Despite lavish expenditures and foreign training programs, Middle Eastern armies have not fared well in battle. Senior leaders are unqualified. They owe their august positions less to qualifications than to connections. Nepotism trumps professionalism. Meanwhile, subordinates who have demonstrated qualifications are passed over.

The rank and file mistrust not only senior officers, but also fellow soldiers. They come from antagonistic tribes and clans and have never gelled into a unified fighting body as social scientists hoped decades ago.

Aware of the limitations, regional princes are reluctant to use them in combat. They fear the impact of casualties on the public and within the army. And why embark on a risky program of reform when foreign armies can be cajoled into fighting their battles.

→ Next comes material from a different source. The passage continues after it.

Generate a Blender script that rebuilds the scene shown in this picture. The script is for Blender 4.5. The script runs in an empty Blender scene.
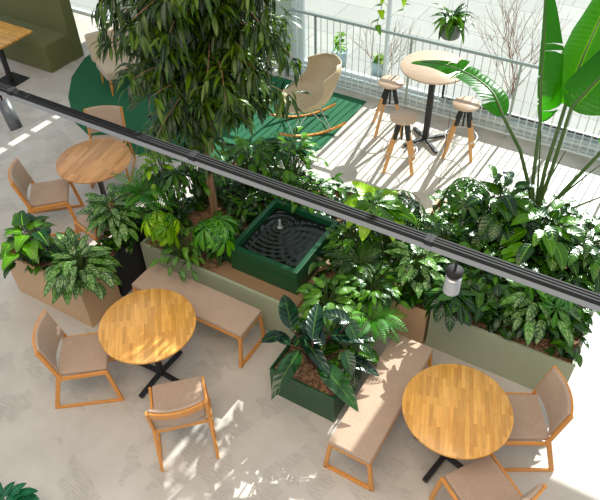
import bpy, bmesh, math, random
from mathutils import Vector, Matrix
random.seed(7)
S = bpy.context.scene
COL = S.collection
PI = math.pi
R = math.radians

# ---------------------------------------------------------------- camera
H = 5.16556; FOC = 663.74; PITCH = R(43.84796); ROLL = R(-1.60519); YAW = R(31.56052)
cy_, sy_ = math.cos(YAW), math.sin(YAW)
def to_world(v):
    return Vector((cy_*v[0]-sy_*v[1], sy_*v[0]+cy_*v[1], v[2]))
fw = Vector((0, math.cos(PITCH), -math.sin(PITCH))); rt = Vector((1, 0, 0)); up = rt.cross(fw)
cr, sr = math.cos(ROLL), math.sin(ROLL)
rt2 = to_world(rt*cr + up*sr); up2 = to_world(up*cr - rt*sr); fw2 = to_world(fw)
cam_d = bpy.data.cameras.new('camera'); cam = bpy.data.objects.new('camera', cam_d); COL.objects.link(cam)
cam.matrix_world = Matrix(((rt2.x, up2.x, -fw2.x, 0), (rt2.y, up2.y, -fw2.y, 0), (rt2.z, up2.z, -fw2.z, H), (0, 0, 0, 1)))
cam_d.sensor_width = 36; cam_d.lens = FOC/600*36; cam_d.clip_end = 200
S.camera = cam
def P(px, py, z):                                   # point of the photograph at a known height above the floor
    d = fw2*FOC + rt2*(px-300) + up2*(250-py)
    t = (z-H)/d.z
    return Vector((0, 0, H)) + d*t

# ---------------------------------------------------------------- light
w = bpy.data.worlds.new('world'); S.world = w; w.use_nodes = True
bgn = w.node_tree.nodes['Background']; bgn.inputs[0].default_value = (0.84, 0.93, 1.0, 1); bgn.inputs[1].default_value = 0.62
SUN = Vector((-0.06, -1.22, -0.75)).normalized()
sd = bpy.data.lights.new('sun', 'SUN'); sd.energy = 8.6; sd.angle = R(0.4); sd.color = (1.0, 0.97, 0.92)
so = bpy.data.objects.new('sun', sd); COL.objects.link(so); so.location = (0, 14, 9)
so.rotation_mode = 'QUATERNION'; so.rotation_quaternion = SUN.to_track_quat('-Z', 'Y')
def area(name, loc, rot, size, energy, color):
    a = bpy.data.lights.new(name, 'AREA'); a.energy = energy; a.size = size[0]; a.size_y = size[1]; a.shape = 'RECTANGLE'; a.color = color
    o = bpy.data.objects.new(name, a); COL.objects.link(o); o.location = loc; o.rotation_euler = rot
area('warm_fill_light', (-1.2, 0.0, 7.5), (R(18), 0, 0), (6, 4), 260, (1.0, 0.80, 0.58))  # added warm fill over the foreground, no real lamp there
S.view_settings.view_transform = 'Standard'; S.view_settings.look = 'None'; S.view_settings.gamma = 1
S.view_settings.exposure = 0.32
S.view_settings.use_curve_mapping = False

# ---------------------------------------------------------------- materials
def lin(c):
    return tuple((x/12.92 if x <= .04045 else ((x+.055)/1.055)**2.4) for x in c)
def rgb(r, g, b): return lin((r/255, g/255, b/255)) + (1,)
def base_mat(name):
    m = bpy.data.materials.new(name); m.use_nodes = True
    nt = m.node_tree; return m, nt, nt.nodes['Principled BSDF']
def N(nt, t, **kw):
    n = nt.nodes.new(t)
    for k, v in kw.items():
        if k in n.inputs.keys(): n.inputs[k].default_value = v
        else: setattr(n, k, v)
    return n
def mixc(nt, fac, a, b, mode='MIX'):
    n = nt.nodes.new('ShaderNodeMix'); n.data_type = 'RGBA'; n.blend_type = mode
    for i, v in ((0, fac), (6, a), (7, b)):
        if hasattr(v, 'is_output'): nt.links.new(v, n.inputs[i])
        else: n.inputs[i].default_value = v
    return n.outputs[2]
def mathn(nt, op, a, b=0.0, c=None):
    n = nt.nodes.new('ShaderNodeMath'); n.operation = op
    for i, v in enumerate((a, b) if c is None else (a, b, c)):
        if hasattr(v, 'is_output'): nt.links.new(v, n.inputs[i])
        else: n.inputs[i].default_value = v
    return n.outputs[0]
def maprange(nt, v, a, b, c=0., d=1.):
    n = nt.nodes.new('ShaderNodeMapRange'); nt.links.new(v, n.inputs[0])
    for i, x in enumerate((a, b, c, d)): n.inputs[i+1].default_value = x
    return n.outputs[0]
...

Resentments are exacerbated by the yawning gap between folklore and propaganda of great military feats and a century or more of failure against European powers, Israel, the United States, and India – with the noteworthy exceptions of irregular forces in Afghanistan, Lebanon, and now Iraq and Syria.

ISIL presents itself as dedicated to overthrowing old regimes in the Islamic world – kings, presidents, and generals. Its Salafist creed transcends tribal pettiness and seeks to unite the faithful. Most importantly, ISIL has achieved something that regime armies have promised, paid for, but never presented – the glory of victory.

Princes would do well to ponder the potential for a military putsch or large-scale desertions to ISIL or garrisons in revolt, and ask the question from Antiquity, “Who will guard the guardians?” Western powers should ask the same, as many princes expect foreign armies to be their guardians of last resort.